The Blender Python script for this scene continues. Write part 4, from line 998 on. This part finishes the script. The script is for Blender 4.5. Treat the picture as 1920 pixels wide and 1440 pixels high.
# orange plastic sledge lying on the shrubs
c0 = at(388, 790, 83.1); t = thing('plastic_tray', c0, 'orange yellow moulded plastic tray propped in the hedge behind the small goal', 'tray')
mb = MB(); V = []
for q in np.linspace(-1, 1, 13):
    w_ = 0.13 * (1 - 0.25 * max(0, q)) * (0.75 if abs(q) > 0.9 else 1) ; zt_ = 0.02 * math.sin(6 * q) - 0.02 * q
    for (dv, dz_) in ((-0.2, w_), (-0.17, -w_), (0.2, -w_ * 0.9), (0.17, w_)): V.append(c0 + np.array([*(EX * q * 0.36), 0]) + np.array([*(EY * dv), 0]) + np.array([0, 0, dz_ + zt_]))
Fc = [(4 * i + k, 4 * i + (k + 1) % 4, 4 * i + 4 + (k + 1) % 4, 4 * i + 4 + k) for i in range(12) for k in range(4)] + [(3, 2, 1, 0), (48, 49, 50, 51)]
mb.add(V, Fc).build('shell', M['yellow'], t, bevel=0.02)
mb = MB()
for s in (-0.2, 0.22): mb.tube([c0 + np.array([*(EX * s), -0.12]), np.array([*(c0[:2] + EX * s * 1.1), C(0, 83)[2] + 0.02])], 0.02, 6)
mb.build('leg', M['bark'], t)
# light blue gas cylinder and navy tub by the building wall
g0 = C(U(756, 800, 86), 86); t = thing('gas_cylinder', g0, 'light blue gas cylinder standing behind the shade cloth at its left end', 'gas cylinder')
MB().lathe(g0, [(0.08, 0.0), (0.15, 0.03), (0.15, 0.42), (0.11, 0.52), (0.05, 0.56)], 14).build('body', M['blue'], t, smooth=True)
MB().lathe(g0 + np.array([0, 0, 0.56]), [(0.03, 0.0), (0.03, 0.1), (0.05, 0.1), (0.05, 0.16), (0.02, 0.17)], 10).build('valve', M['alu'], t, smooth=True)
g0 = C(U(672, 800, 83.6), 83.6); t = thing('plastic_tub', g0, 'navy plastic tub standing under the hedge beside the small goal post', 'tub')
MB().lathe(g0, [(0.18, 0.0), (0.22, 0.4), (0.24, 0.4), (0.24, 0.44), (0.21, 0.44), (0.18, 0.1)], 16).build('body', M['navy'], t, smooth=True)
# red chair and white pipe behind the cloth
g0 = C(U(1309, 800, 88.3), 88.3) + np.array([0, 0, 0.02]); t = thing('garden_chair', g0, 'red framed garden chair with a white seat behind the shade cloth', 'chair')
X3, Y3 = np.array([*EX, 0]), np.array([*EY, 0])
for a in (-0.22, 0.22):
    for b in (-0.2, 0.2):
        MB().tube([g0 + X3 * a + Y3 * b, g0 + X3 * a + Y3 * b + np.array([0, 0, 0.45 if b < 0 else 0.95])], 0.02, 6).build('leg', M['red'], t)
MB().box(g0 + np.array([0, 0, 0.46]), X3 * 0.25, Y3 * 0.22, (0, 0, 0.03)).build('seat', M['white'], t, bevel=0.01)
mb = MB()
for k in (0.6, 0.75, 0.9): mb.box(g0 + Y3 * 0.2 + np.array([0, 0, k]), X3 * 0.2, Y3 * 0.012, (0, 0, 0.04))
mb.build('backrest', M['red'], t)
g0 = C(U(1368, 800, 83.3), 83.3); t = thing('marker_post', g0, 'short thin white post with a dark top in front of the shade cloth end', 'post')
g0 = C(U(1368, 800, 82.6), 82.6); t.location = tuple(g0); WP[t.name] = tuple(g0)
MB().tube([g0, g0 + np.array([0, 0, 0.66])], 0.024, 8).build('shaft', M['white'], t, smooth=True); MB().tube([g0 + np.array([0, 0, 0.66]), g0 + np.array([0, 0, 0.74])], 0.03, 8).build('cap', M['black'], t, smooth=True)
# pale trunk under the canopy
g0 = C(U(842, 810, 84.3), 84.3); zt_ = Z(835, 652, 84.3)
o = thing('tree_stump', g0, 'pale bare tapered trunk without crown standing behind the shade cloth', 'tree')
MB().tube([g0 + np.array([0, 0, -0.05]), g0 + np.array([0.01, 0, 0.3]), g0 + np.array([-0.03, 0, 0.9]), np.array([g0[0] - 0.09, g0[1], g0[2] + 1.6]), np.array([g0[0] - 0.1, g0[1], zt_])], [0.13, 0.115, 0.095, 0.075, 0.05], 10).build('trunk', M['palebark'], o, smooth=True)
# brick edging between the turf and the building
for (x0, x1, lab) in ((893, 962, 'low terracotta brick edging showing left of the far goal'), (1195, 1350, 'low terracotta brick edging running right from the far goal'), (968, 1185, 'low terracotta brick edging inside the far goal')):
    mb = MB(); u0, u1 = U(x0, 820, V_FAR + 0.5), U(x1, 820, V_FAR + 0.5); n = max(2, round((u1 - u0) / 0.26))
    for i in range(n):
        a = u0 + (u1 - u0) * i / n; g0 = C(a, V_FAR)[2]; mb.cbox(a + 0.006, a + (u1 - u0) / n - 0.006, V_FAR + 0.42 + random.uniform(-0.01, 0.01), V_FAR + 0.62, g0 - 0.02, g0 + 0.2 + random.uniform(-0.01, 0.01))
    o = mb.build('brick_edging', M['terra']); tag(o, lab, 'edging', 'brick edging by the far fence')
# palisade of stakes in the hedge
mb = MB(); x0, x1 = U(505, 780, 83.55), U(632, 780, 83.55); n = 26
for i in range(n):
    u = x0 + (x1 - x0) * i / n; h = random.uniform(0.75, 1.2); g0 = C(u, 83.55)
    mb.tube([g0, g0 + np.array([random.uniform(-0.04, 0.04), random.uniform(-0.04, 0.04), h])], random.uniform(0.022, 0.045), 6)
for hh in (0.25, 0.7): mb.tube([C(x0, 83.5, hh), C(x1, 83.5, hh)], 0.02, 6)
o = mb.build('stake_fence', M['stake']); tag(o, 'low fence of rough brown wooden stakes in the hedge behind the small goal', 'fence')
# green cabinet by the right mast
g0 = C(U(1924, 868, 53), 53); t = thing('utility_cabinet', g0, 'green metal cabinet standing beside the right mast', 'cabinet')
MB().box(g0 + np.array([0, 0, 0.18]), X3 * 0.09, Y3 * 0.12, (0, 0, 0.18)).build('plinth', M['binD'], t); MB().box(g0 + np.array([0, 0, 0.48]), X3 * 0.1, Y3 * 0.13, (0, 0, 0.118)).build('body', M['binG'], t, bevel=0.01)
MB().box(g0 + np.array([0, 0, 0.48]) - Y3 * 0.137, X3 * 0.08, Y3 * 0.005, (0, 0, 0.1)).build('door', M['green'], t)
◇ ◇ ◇
Reproduce the complete set of lines precisely as supplied.

The Blender Python script for this scene continues. Write part 4, from line 998 on. This part finishes the script. The script is for Blender 4.5. Treat the picture as 1920 pixels wide and 1440 pixels high.
# orange plastic sledge lying on the shrubs
c0 = at(388, 790, 83.1); t = thing('plastic_tray', c0, 'orange yellow moulded plastic tray propped in the hedge behind the small goal', 'tray')
mb = MB(); V = []
for q in np.linspace(-1, 1, 13):
    w_ = 0.13 * (1 - 0.25 * max(0, q)) * (0.75 if abs(q) > 0.9 else 1) ; zt_ = 0.02 * math.sin(6 * q) - 0.02 * q
    for (dv, dz_) in ((-0.2, w_), (-0.17, -w_), (0.2, -w_ * 0.9), (0.17, w_)): V.append(c0 + np.array([*(EX * q * 0.36), 0]) + np.array([*(EY * dv), 0]) + np.array([0, 0, dz_ + zt_]))
Fc = [(4 * i + k, 4 * i + (k + 1) % 4, 4 * i + 4 + (k + 1) % 4, 4 * i + 4 + k) for i in range(12) for k in range(4)] + [(3, 2, 1, 0), (48, 49, 50, 51)]
mb.add(V, Fc).build('shell', M['yellow'], t, bevel=0.02)
mb = MB()
for s in (-0.2, 0.22): mb.tube([c0 + np.array([*(EX * s), -0.12]), np.array([*(c0[:2] + EX * s * 1.1), C(0, 83)[2] + 0.02])], 0.02, 6)
mb.build('leg', M['bark'], t)
# light blue gas cylinder and navy tub by the building wall
g0 = C(U(756, 800, 86), 86); t = thing('gas_cylinder', g0, 'light blue gas cylinder standing behind the shade cloth at its left end', 'gas cylinder')
MB().lathe(g0, [(0.08, 0.0), (0.15, 0.03), (0.15, 0.42), (0.11, 0.52), (0.05, 0.56)], 14).build('body', M['blue'], t, smooth=True)
MB().lathe(g0 + np.array([0, 0, 0.56]), [(0.03, 0.0), (0.03, 0.1), (0.05, 0.1), (0.05, 0.16), (0.02, 0.17)], 10).build('valve', M['alu'], t, smooth=True)
g0 = C(U(672, 800, 83.6), 83.6); t = thing('plastic_tub', g0, 'navy plastic tub standing under the hedge beside the small goal post', 'tub')
MB().lathe(g0, [(0.18, 0.0), (0.22, 0.4), (0.24, 0.4), (0.24, 0.44), (0.21, 0.44), (0.18, 0.1)], 16).build('body', M['navy'], t, smooth=True)
# red chair and white pipe behind the cloth
g0 = C(U(1309, 800, 88.3), 88.3) + np.array([0, 0, 0.02]); t = thing('garden_chair', g0, 'red framed garden chair with a white seat behind the shade cloth', 'chair')
X3, Y3 = np.array([*EX, 0]), np.array([*EY, 0])
for a in (-0.22, 0.22):
    for b in (-0.2, 0.2):
        MB().tube([g0 + X3 * a + Y3 * b, g0 + X3 * a + Y3 * b + np.array([0, 0, 0.45 if b < 0 else 0.95])], 0.02, 6).build('leg', M['red'], t)
MB().box(g0 + np.array([0, 0, 0.46]), X3 * 0.25, Y3 * 0.22, (0, 0, 0.03)).build('seat', M['white'], t, bevel=0.01)
mb = MB()
for k in (0.6, 0.75, 0.9): mb.box(g0 + Y3 * 0.2 + np.array([0, 0, k]), X3 * 0.2, Y3 * 0.012, (0, 0, 0.04))
mb.build('backrest', M['red'], t)
g0 = C(U(1368, 800, 83.3), 83.3); t = thing('marker_post', g0, 'short thin white post with a dark top in front of the shade cloth end', 'post')
g0 = C(U(1368, 800, 82.6), 82.6); t.location = tuple(g0); WP[t.name] = tuple(g0)
MB().tube([g0, g0 + np.array([0, 0, 0.66])], 0.024, 8).build('shaft', M['white'], t, smooth=True); MB().tube([g0 + np.array([0, 0, 0.66]), g0 + np.array([0, 0, 0.74])], 0.03, 8).build('cap', M['black'], t, smooth=True)
# pale trunk under the canopy
g0 = C(U(842, 810, 84.3), 84.3); zt_ = Z(835, 652, 84.3)
o = thing('tree_stump', g0, 'pale bare tapered trunk without crown standing behind the shade cloth', 'tree')
MB().tube([g0 + np.array([0, 0, -0.05]), g0 + np.array([0.01, 0, 0.3]), g0 + np.array([-0.03, 0, 0.9]), np.array([g0[0] - 0.09, g0[1], g0[2] + 1.6]), np.array([g0[0] - 0.1, g0[1], zt_])], [0.13, 0.115, 0.095, 0.075, 0.05], 10).build('trunk', M['palebark'], o, smooth=True)
# brick edging between the turf and the building
for (x0, x1, lab) in ((893, 962, 'low terracotta brick edging showing left of the far goal'), (1195, 1350, 'low terracotta brick edging running right from the far goal'), (968, 1185, 'low terracotta brick edging inside the far goal')):
    mb = MB(); u0, u1 = U(x0, 820, V_FAR + 0.5), U(x1, 820, V_FAR + 0.5); n = max(2, round((u1 - u0) / 0.26))
    for i in range(n):
        a = u0 + (u1 - u0) * i / n; g0 = C(a, V_FAR)[2]; mb.cbox(a + 0.006, a + (u1 - u0) / n - 0.006, V_FAR + 0.42 + random.uniform(-0.01, 0.01), V_FAR + 0.62, g0 - 0.02, g0 + 0.2 + random.uniform(-0.01, 0.01))
    o = mb.build('brick_edging', M['terra']); tag(o, lab, 'edging', 'brick edging by the far fence')
# palisade of stakes in the hedge
mb = MB(); x0, x1 = U(505, 780, 83.55), U(632, 780, 83.55); n = 26
for i in range(n):
    u = x0 + (x1 - x0) * i / n; h = random.uniform(0.75, 1.2); g0 = C(u, 83.55)
    mb.tube([g0, g0 + np.array([random.uniform(-0.04, 0.04), random.uniform(-0.04, 0.04), h])], random.uniform(0.022, 0.045), 6)
for hh in (0.25, 0.7): mb.tube([C(x0, 83.5, hh), C(x1, 83.5, hh)], 0.02, 6)
o = mb.build('stake_fence', M['stake']); tag(o, 'low fence of rough brown wooden stakes in the hedge behind the small goal', 'fence')
# green cabinet by the right mast
g0 = C(U(1924, 868, 53), 53); t = thing('utility_cabinet', g0, 'green metal cabinet standing beside the right mast', 'cabinet')
MB().box(g0 + np.array([0, 0, 0.18]), X3 * 0.09, Y3 * 0.12, (0, 0, 0.18)).build('plinth', M['binD'], t); MB().box(g0 + np.array([0, 0, 0.48]), X3 * 0.1, Y3 * 0.13, (0, 0, 0.118)).build('body', M['binG'], t, bevel=0.01)
MB().box(g0 + np.array([0, 0, 0.48]) - Y3 * 0.137, X3 * 0.08, Y3 * 0.005, (0, 0, 0.1)).build('door', M['green'], t)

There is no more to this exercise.